Yarrabee Road

Fish Creek

Group Convenor: Jude Muduioa

Yarrabee Road runs along the ridgeline between The Gap and Keperra that feeds into Fish Creek and is bordered by Enoggera Army Training Area.

The group have been working to remove the grassy and woody weeds and undertake fire suppression activities along the western boundary edge of the Enoggera Military Camp at The Gap.

This is a Habitat Brisbane group and is supported by Brisbane City Council and SOWN.

For more information about the group activities, email Jude Muduioa on muduioas@gmail.com.

Planting on the ridge at Yarrabee Road. Photo: Nick Rains


The Yarrabee Road bushcare group was formed in 2010 after an initial meeting of the road’s residents.

The group’s main aims were to eliminate the woody weeds and tall, introduced grasses that have infested the unimproved roadside verges that increased the fire risk and to reduce the weed infestations on surrounding properties, and ultimately the creek.
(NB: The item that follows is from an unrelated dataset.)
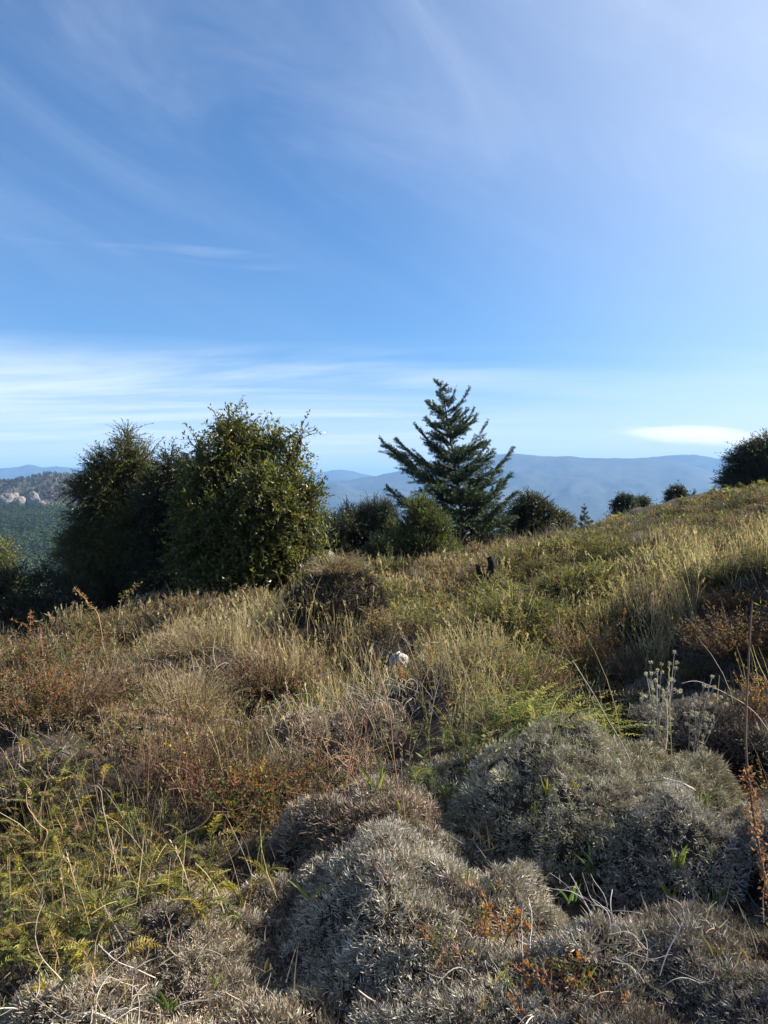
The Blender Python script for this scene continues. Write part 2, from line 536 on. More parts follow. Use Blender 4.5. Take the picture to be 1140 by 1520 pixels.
def broadleaf(name, label, cat, Y, base_px, lobes, leafL, leafW, nsprig, cols, p=None, sprig=(.25, .5), nleaf=12, up=.28,
              shell=.5, group=None, trunk_r=.07, stems=1, mat='leaf', upright=0., core=.0, leafdroop=0.):
    L = lobes_from(lobes, Y)
    cut = .42 * (sprig[0] + sprig[1]) / 2 + leafL * .5
    L = [(c, np.maximum(r * .55, r - cut) * .93) for c, r in L]
    for c, r in list(L):                   # smaller boughs break up the outline
        for q in range(4):
            u = rdir(1)[0]
            L.append((c + u * r * .95, r * U(.24, .55)))
    bx = at(base_px, 800, Y)[0]
    by = Y
    b = np.array([bx, by, float(ground_z(np.array([bx]), np.array([by]))[0]) - .05])
    if cat != 'tree':                      # bushes are leafy down to the ground
        lo_ = min(c[2] - r[2] for c, r in L); wd = max(abs(c[0] - bx) + r[0] for c, r in L)
        zc = (b[2] + lo_) * .5 + .1
        for sx in (-.45, .45):
            L.append((np.array([bx + sx * wd, by, zc]), np.array([wd * .55, wd * .5, max(lo_ - b[2], .3) * .5 + .25])))
    root = empty(name, b, label, cat, group)
    # limbs
    mb = MB()
    paths, radii = [], []
    vol = np.array([np.prod(l[1]) for l in L]) ** (2 / 3)
    for k, (c, r) in enumerate(L):
        st = b + np.array([U(-.25, .25), U(-.2, .2), 0]) * (stems > 1)
        m = st * .5 + c * .5 + np.array([(b[0] - c[0]) * .22, (b[1] - c[1]) * .2, abs(c[2] - b[2]) * -.02]) + RNG.normal(0, .05, 3)
        t = np.linspace(0, 1, 9)[:, None]
        path = st * (1 - t) ** 2 + 2 * m * t * (1 - t) + c * t ** 2
        paths.append(path); radii.append(trunk_r * (.35 + .65 * math.sqrt(vol[k] / vol.max())) * np.linspace(1, .3, 9))
        nb = int(7 + 20 * vol[k] / vol.max())
        e = c + rdir(nb) * r * U(.6, .98, (nb, 1)); e[:, 2] += .12 * r[2]
        s0 = path[RNG.integers(3, 9, nb)]
        for i in range(nb):
            mid = s0[i] * .5 + e[i] * .5 + RNG.normal(0, .06, 3)
            paths.append(s0[i] * (1 - t) ** 2 + 2 * mid * t * (1 - t) + e[i] * t ** 2)
            radii.append(trunk_r * .22 * np.linspace(1, .15, 9))
    tubes(mb, np.array(paths) - b, np.array(radii), (1, 1, 1), 5)
    mb.build('trunk', MAT['bark'], root)
    # sprigs of leaves through the shell of every lobe
    mb = MB()
    P_, D_, = [], []
    wts = vol / vol.sum()
    for k, (c, r) in enumerate(L):
        n = int(nsprig * wts[k])
        u = rdir(n); rad = U(shell ** 2, 1.0, n) ** .5
        lump = 1 + .30 * fbm(u[:, 0] * 2.3 + k * 9, u[:, 1] * 2.3, u[:, 2] * 2.3, seed=k, o=3) * 2
        q = c + u * r * (rad * lump)[:, None]
        inside = np.zeros(n, bool)
        for j, (c2, r2_) in enumerate(L):
            if j != k:
                inside |= np.sum(((q - c2) / r2_) ** 2, 1) < .38
        keep = (~inside | (RNG.random(n) < .25))
        gz = ground_z(q[:, 0], q[:, 1])
        keep &= q[:, 2] > gz + .03
        q, u = q[keep], u[keep]
        P_.append(q)
        D_.append(nrm(u * .7 + np.array([0, 0, up]) + RNG.normal(0, .35, u.shape) + np.array([0, 0, upright])))
    P = np.concatenate(P_); D = np.concatenate(D_)
    n = len(P); SL = U(sprig[0], sprig[1], n)
    # long shoots stick out of the outline here and there
    SL *= np.where(RNG.random(n) < .07, 1.6, 1)
    t = np.linspace(0, 1, 4)
    droop = np.array([0, 0, -.18])
    X = P[:, None] + D[:, None] * (SL[:, None] * t)[:, :, None] + droop * (SL[:, None] * t ** 2)[:, :, None]
    tubes(mb, X - b, np.linspace(.006, .002, 4)[None] * np.ones((n, 1)), pick([(.09, .07, .045)], n), 3)
    tl = (np.arange(nleaf) + .6) / nleaf
    tl = tl[None] * np.ones((n, 1)) + RNG.normal(0, .04, (n, nleaf))
    pos = P[:, None] + D[:, None] * (SL[:, None] * tl)[:, :, None] + droop * (SL[:, None] * tl ** 2)[:, :, None]
    ax = nrm(D[:, None] * .75 + rdir(n * nleaf).reshape(n, nleaf, 3) * .9 + np.array([0, 0, -leafdroop]))
    ccol = pick(cols, n, p, .14)
    cc = np.repeat(ccol[:, None], nleaf, 1) * (1 + RNG.normal(0, .16, (n, nleaf, 1)))
    ax = ax.reshape(-1, 3); m = len(ax)
    sz = U(.65, 1.25, m)
    leaves(mb, pos.reshape(-1, 3) - b, ax, perp(ax, rdir(m) + np.array([0, 0, 1.2])), leafL * sz, leafW * sz, cc.reshape(-1, 3))
    mb.build('crown', MAT[mat], root)
    return root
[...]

The group of neighbours has been working away over these last nine years to this end. Plus they have enjoyed quite a few morning teas and barbecues as well.
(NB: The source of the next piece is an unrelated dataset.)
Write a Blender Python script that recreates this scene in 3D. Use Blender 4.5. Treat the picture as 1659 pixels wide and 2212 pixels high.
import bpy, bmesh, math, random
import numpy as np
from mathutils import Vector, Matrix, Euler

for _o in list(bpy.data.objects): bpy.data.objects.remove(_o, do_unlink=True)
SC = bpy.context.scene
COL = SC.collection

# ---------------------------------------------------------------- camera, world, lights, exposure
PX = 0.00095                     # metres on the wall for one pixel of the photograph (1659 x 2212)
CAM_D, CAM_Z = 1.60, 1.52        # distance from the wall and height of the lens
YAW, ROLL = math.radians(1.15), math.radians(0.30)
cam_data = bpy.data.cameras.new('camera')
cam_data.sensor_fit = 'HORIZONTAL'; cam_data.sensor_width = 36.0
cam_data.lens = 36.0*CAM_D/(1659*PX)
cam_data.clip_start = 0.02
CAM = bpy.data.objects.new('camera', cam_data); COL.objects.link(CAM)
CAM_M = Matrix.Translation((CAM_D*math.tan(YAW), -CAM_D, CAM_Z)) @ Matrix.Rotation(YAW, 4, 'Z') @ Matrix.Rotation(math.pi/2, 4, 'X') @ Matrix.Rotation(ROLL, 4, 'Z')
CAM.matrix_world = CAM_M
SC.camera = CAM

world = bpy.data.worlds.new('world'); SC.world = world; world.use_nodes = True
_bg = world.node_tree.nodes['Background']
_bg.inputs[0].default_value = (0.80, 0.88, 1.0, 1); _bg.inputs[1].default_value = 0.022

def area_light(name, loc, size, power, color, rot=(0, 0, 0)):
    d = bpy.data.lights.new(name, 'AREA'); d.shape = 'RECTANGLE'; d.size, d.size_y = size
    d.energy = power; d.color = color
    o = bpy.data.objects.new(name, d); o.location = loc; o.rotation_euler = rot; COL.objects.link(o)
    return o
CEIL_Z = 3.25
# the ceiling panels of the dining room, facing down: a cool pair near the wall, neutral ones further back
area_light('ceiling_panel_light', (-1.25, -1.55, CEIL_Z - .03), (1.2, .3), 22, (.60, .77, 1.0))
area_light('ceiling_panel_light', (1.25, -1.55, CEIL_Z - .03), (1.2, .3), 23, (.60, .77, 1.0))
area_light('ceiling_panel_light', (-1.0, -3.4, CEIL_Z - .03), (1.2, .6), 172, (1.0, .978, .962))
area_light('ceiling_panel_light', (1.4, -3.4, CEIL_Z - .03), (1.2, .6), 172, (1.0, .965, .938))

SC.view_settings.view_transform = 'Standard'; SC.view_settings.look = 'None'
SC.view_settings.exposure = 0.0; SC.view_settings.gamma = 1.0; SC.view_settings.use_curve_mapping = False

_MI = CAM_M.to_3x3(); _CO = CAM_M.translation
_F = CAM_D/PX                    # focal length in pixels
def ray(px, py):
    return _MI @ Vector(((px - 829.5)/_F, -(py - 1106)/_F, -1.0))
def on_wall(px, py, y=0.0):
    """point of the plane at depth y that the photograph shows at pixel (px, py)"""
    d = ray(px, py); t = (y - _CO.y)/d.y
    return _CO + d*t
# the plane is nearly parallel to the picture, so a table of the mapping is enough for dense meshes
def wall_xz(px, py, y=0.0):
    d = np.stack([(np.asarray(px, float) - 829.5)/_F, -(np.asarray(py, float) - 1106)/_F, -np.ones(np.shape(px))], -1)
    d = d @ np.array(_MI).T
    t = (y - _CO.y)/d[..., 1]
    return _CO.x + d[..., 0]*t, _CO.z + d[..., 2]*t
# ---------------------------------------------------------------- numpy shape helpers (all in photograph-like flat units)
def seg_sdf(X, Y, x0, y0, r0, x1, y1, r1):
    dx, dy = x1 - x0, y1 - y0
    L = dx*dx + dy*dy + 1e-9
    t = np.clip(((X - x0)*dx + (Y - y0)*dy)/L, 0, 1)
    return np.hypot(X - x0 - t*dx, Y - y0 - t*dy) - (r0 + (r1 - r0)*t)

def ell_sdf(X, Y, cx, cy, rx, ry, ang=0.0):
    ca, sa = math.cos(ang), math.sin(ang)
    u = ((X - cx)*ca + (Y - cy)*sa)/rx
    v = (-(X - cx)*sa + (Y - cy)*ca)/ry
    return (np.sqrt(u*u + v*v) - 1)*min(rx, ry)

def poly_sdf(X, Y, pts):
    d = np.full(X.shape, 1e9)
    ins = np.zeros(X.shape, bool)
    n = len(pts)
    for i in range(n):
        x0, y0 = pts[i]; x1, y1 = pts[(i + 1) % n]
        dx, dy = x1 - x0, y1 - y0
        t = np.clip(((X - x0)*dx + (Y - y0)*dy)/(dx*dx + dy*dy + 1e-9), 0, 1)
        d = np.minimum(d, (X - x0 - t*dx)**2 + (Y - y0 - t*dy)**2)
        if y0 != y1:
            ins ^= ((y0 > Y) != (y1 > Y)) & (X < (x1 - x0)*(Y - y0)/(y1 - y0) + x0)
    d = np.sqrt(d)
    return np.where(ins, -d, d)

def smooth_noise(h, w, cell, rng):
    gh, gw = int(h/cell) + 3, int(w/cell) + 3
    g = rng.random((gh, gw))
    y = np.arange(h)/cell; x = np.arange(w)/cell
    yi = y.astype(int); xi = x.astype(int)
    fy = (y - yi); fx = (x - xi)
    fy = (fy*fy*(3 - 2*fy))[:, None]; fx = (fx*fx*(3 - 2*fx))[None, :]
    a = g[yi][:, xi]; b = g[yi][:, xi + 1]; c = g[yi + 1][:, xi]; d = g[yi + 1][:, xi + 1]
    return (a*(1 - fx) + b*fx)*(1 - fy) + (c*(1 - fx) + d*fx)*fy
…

Over the years the group has had support from SOWN for weed identification and supply of tube-stock to revegetate the cleared, and subsequently mulched, areas. They have also had support from the Land For Wildlife and Habitat Brisbane programs, since most of the properties along the road are also Land for Wildlife properties.
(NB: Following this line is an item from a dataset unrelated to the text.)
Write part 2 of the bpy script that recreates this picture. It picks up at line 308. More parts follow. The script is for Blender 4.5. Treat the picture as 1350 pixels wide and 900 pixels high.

Some grant assistance from the Community Conservation Assistance program has provided additional support for their endeavours such as help with the bigger projects, seeding projects and removal of large weed trees that the small group of volunteers struggle with. The challenges are not unique: lack of access to reticulated water, wildlife who have read the Land for Wildlife signs and use this as free licence to dig up (turkeys and bandicoots) or nibble (wallabies) the plantings.

While there have been many planting failures the group has struggled through. The challenges are far outweighed by the rewards of seeing the regeneration of species such as ground shepherd’s crook orchid, slug lilies, Lomandra sp., Dianella sp., Brachiyton sp. and basket ferns. The abundant wildlife, such as the swamp wallaby, echidna, bandicoots, birds and reptiles, hopefully will continue to thrive in the neighbourhood. The benefits are that not only has the significant fire risk along the road been mitigated but also the weed seed load into neighbouring properties and creek catchments has been reduced.

The group has developed broader relationships with Gallipoli Barracks Enoggera and all the neighbours.